◆ **SET TASK**
Return all of the lines below exactly as they are.

⁂

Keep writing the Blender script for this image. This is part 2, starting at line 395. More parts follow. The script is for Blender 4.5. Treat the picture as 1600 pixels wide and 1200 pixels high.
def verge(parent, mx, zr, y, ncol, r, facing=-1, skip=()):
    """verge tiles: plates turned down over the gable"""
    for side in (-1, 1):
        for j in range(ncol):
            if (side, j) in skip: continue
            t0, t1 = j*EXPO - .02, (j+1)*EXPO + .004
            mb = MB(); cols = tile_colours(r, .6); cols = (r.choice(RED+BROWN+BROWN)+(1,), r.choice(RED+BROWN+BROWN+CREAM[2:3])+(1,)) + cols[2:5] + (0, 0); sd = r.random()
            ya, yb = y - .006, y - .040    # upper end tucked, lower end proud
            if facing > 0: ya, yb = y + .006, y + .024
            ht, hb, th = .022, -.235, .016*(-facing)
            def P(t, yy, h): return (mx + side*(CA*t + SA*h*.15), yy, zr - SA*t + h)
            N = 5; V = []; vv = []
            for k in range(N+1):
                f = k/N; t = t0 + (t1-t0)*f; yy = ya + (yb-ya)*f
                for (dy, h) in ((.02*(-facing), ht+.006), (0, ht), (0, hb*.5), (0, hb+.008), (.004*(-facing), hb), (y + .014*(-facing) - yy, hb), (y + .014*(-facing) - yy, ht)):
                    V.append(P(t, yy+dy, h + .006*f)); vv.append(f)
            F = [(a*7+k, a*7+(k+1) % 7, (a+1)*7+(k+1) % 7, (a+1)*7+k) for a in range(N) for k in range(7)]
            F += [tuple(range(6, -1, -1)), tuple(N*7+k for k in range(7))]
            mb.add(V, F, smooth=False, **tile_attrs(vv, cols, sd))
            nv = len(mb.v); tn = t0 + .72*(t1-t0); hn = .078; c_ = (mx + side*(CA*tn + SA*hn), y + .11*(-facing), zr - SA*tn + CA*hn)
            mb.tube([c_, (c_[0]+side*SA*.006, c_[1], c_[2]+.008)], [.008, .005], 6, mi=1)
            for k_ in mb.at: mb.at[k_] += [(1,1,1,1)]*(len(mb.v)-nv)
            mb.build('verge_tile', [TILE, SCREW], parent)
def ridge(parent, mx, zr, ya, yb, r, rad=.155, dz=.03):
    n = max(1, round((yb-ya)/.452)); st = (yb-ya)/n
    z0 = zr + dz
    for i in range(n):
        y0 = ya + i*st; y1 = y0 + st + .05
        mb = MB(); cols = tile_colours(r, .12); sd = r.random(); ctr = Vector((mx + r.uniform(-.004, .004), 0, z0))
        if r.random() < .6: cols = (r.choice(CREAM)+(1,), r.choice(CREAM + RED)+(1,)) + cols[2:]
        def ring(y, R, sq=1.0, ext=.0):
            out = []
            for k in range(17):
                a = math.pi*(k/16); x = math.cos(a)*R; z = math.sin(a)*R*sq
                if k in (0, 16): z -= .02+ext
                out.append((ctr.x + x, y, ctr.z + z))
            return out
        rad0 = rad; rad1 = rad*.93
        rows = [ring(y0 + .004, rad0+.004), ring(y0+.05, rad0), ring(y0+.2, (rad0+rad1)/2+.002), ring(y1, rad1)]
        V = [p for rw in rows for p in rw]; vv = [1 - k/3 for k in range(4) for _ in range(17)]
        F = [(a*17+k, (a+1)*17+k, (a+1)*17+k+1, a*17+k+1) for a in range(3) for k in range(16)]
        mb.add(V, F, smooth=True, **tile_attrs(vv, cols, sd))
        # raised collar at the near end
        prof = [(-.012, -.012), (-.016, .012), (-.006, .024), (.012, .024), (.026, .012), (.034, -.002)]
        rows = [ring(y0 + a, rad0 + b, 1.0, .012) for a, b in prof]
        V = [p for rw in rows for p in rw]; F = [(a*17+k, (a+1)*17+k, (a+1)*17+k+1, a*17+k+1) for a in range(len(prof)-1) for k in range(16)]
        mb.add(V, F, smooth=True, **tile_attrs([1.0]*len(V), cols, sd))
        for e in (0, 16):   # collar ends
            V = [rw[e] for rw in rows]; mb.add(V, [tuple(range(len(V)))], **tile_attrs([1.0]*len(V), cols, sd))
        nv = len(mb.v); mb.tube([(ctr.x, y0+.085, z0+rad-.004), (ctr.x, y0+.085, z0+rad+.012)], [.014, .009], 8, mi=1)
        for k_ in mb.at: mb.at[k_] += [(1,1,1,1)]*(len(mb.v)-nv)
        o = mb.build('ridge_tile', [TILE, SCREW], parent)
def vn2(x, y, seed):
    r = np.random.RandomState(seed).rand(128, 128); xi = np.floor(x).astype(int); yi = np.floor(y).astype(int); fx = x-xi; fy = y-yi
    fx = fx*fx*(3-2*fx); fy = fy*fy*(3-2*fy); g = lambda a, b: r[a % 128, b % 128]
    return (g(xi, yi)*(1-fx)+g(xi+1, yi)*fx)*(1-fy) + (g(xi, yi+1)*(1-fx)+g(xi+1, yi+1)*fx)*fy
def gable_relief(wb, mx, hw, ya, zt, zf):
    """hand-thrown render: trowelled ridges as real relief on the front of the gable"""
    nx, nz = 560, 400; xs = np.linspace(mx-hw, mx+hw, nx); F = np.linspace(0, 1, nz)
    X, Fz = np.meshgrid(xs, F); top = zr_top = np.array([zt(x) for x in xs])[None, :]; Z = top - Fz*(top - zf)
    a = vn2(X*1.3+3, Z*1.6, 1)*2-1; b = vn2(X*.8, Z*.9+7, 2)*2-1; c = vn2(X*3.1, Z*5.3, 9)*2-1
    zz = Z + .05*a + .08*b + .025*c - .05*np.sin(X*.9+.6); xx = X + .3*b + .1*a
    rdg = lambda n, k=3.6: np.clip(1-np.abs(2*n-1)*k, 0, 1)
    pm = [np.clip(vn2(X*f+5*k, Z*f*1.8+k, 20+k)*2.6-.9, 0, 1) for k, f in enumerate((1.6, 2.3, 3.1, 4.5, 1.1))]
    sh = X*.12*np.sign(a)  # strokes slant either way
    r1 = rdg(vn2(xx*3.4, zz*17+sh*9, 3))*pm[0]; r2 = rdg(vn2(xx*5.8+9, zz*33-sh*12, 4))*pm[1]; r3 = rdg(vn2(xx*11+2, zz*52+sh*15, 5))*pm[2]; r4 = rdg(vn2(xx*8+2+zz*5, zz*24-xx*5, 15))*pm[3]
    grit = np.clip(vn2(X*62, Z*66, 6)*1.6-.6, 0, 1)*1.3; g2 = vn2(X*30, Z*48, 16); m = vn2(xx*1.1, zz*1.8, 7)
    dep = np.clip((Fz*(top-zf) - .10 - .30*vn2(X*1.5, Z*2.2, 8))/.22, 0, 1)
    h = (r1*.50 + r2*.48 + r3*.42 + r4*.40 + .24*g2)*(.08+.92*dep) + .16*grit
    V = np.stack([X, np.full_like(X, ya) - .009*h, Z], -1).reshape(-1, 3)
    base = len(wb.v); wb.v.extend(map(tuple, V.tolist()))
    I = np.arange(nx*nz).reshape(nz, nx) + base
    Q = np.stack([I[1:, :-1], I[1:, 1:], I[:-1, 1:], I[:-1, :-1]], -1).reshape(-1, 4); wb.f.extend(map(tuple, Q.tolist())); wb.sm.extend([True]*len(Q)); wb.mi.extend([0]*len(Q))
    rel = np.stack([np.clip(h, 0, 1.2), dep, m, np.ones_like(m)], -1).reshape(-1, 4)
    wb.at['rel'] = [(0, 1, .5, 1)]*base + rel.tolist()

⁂

◆ **WRITTEN RESPONSE**
Keep writing the Blender script for this image. This is part 2, starting at line 395. More parts follow. The script is for Blender 4.5. Treat the picture as 1600 pixels wide and 1200 pixels high.
def verge(parent, mx, zr, y, ncol, r, facing=-1, skip=()):
    """verge tiles: plates turned down over the gable"""
    for side in (-1, 1):
        for j in range(ncol):
            if (side, j) in skip: continue
            t0, t1 = j*EXPO - .02, (j+1)*EXPO + .004
            mb = MB(); cols = tile_colours(r, .6); cols = (r.choice(RED+BROWN+BROWN)+(1,), r.choice(RED+BROWN+BROWN+CREAM[2:3])+(1,)) + cols[2:5] + (0, 0); sd = r.random()
            ya, yb = y - .006, y - .040    # upper end tucked, lower end proud
            if facing > 0: ya, yb = y + .006, y + .024
            ht, hb, th = .022, -.235, .016*(-facing)
            def P(t, yy, h): return (mx + side*(CA*t + SA*h*.15), yy, zr - SA*t + h)
            N = 5; V = []; vv = []
            for k in range(N+1):
                f = k/N; t = t0 + (t1-t0)*f; yy = ya + (yb-ya)*f
                for (dy, h) in ((.02*(-facing), ht+.006), (0, ht), (0, hb*.5), (0, hb+.008), (.004*(-facing), hb), (y + .014*(-facing) - yy, hb), (y + .014*(-facing) - yy, ht)):
                    V.append(P(t, yy+dy, h + .006*f)); vv.append(f)
            F = [(a*7+k, a*7+(k+1) % 7, (a+1)*7+(k+1) % 7, (a+1)*7+k) for a in range(N) for k in range(7)]
            F += [tuple(range(6, -1, -1)), tuple(N*7+k for k in range(7))]
            mb.add(V, F, smooth=False, **tile_attrs(vv, cols, sd))
            nv = len(mb.v); tn = t0 + .72*(t1-t0); hn = .078; c_ = (mx + side*(CA*tn + SA*hn), y + .11*(-facing), zr - SA*tn + CA*hn)
            mb.tube([c_, (c_[0]+side*SA*.006, c_[1], c_[2]+.008)], [.008, .005], 6, mi=1)
            for k_ in mb.at: mb.at[k_] += [(1,1,1,1)]*(len(mb.v)-nv)
            mb.build('verge_tile', [TILE, SCREW], parent)
def ridge(parent, mx, zr, ya, yb, r, rad=.155, dz=.03):
    n = max(1, round((yb-ya)/.452)); st = (yb-ya)/n
    z0 = zr + dz
    for i in range(n):
        y0 = ya + i*st; y1 = y0 + st + .05
        mb = MB(); cols = tile_colours(r, .12); sd = r.random(); ctr = Vector((mx + r.uniform(-.004, .004), 0, z0))
        if r.random() < .6: cols = (r.choice(CREAM)+(1,), r.choice(CREAM + RED)+(1,)) + cols[2:]
        def ring(y, R, sq=1.0, ext=.0):
            out = []
            for k in range(17):
                a = math.pi*(k/16); x = math.cos(a)*R; z = math.sin(a)*R*sq
                if k in (0, 16): z -= .02+ext
                out.append((ctr.x + x, y, ctr.z + z))
            return out
        rad0 = rad; rad1 = rad*.93
        rows = [ring(y0 + .004, rad0+.004), ring(y0+.05, rad0), ring(y0+.2, (rad0+rad1)/2+.002), ring(y1, rad1)]
        V = [p for rw in rows for p in rw]; vv = [1 - k/3 for k in range(4) for _ in range(17)]
        F = [(a*17+k, (a+1)*17+k, (a+1)*17+k+1, a*17+k+1) for a in range(3) for k in range(16)]
        mb.add(V, F, smooth=True, **tile_attrs(vv, cols, sd))
        # raised collar at the near end
        prof = [(-.012, -.012), (-.016, .012), (-.006, .024), (.012, .024), (.026, .012), (.034, -.002)]
        rows = [ring(y0 + a, rad0 + b, 1.0, .012) for a, b in prof]
        V = [p for rw in rows for p in rw]; F = [(a*17+k, (a+1)*17+k, (a+1)*17+k+1, a*17+k+1) for a in range(len(prof)-1) for k in range(16)]
        mb.add(V, F, smooth=True, **tile_attrs([1.0]*len(V), cols, sd))
        for e in (0, 16):   # collar ends
            V = [rw[e] for rw in rows]; mb.add(V, [tuple(range(len(V)))], **tile_attrs([1.0]*len(V), cols, sd))
        nv = len(mb.v); mb.tube([(ctr.x, y0+.085, z0+rad-.004), (ctr.x, y0+.085, z0+rad+.012)], [.014, .009], 8, mi=1)
        for k_ in mb.at: mb.at[k_] += [(1,1,1,1)]*(len(mb.v)-nv)
        o = mb.build('ridge_tile', [TILE, SCREW], parent)
def vn2(x, y, seed):
    r = np.random.RandomState(seed).rand(128, 128); xi = np.floor(x).astype(int); yi = np.floor(y).astype(int); fx = x-xi; fy = y-yi
    fx = fx*fx*(3-2*fx); fy = fy*fy*(3-2*fy); g = lambda a, b: r[a % 128, b % 128]
    return (g(xi, yi)*(1-fx)+g(xi+1, yi)*fx)*(1-fy) + (g(xi, yi+1)*(1-fx)+g(xi+1, yi+1)*fx)*fy
def gable_relief(wb, mx, hw, ya, zt, zf):
    """hand-thrown render: trowelled ridges as real relief on the front of the gable"""
    nx, nz = 560, 400; xs = np.linspace(mx-hw, mx+hw, nx); F = np.linspace(0, 1, nz)
    X, Fz = np.meshgrid(xs, F); top = zr_top = np.array([zt(x) for x in xs])[None, :]; Z = top - Fz*(top - zf)
    a = vn2(X*1.3+3, Z*1.6, 1)*2-1; b = vn2(X*.8, Z*.9+7, 2)*2-1; c = vn2(X*3.1, Z*5.3, 9)*2-1
    zz = Z + .05*a + .08*b + .025*c - .05*np.sin(X*.9+.6); xx = X + .3*b + .1*a
    rdg = lambda n, k=3.6: np.clip(1-np.abs(2*n-1)*k, 0, 1)
    pm = [np.clip(vn2(X*f+5*k, Z*f*1.8+k, 20+k)*2.6-.9, 0, 1) for k, f in enumerate((1.6, 2.3, 3.1, 4.5, 1.1))]
    sh = X*.12*np.sign(a)  # strokes slant either way
    r1 = rdg(vn2(xx*3.4, zz*17+sh*9, 3))*pm[0]; r2 = rdg(vn2(xx*5.8+9, zz*33-sh*12, 4))*pm[1]; r3 = rdg(vn2(xx*11+2, zz*52+sh*15, 5))*pm[2]; r4 = rdg(vn2(xx*8+2+zz*5, zz*24-xx*5, 15))*pm[3]
    grit = np.clip(vn2(X*62, Z*66, 6)*1.6-.6, 0, 1)*1.3; g2 = vn2(X*30, Z*48, 16); m = vn2(xx*1.1, zz*1.8, 7)
    dep = np.clip((Fz*(top-zf) - .10 - .30*vn2(X*1.5, Z*2.2, 8))/.22, 0, 1)
    h = (r1*.50 + r2*.48 + r3*.42 + r4*.40 + .24*g2)*(.08+.92*dep) + .16*grit
    V = np.stack([X, np.full_like(X, ya) - .009*h, Z], -1).reshape(-1, 3)
    base = len(wb.v); wb.v.extend(map(tuple, V.tolist()))
    I = np.arange(nx*nz).reshape(nz, nx) + base
    Q = np.stack([I[1:, :-1], I[1:, 1:], I[:-1, 1:], I[:-1, :-1]], -1).reshape(-1, 4); wb.f.extend(map(tuple, Q.tolist())); wb.sm.extend([True]*len(Q)); wb.mi.extend([0]*len(Q))
    rel = np.stack([np.clip(h, 0, 1.2), dep, m, np.ones_like(m)], -1).reshape(-1, 4)
    wb.at['rel'] = [(0, 1, .5, 1)]*base + rel.tolist()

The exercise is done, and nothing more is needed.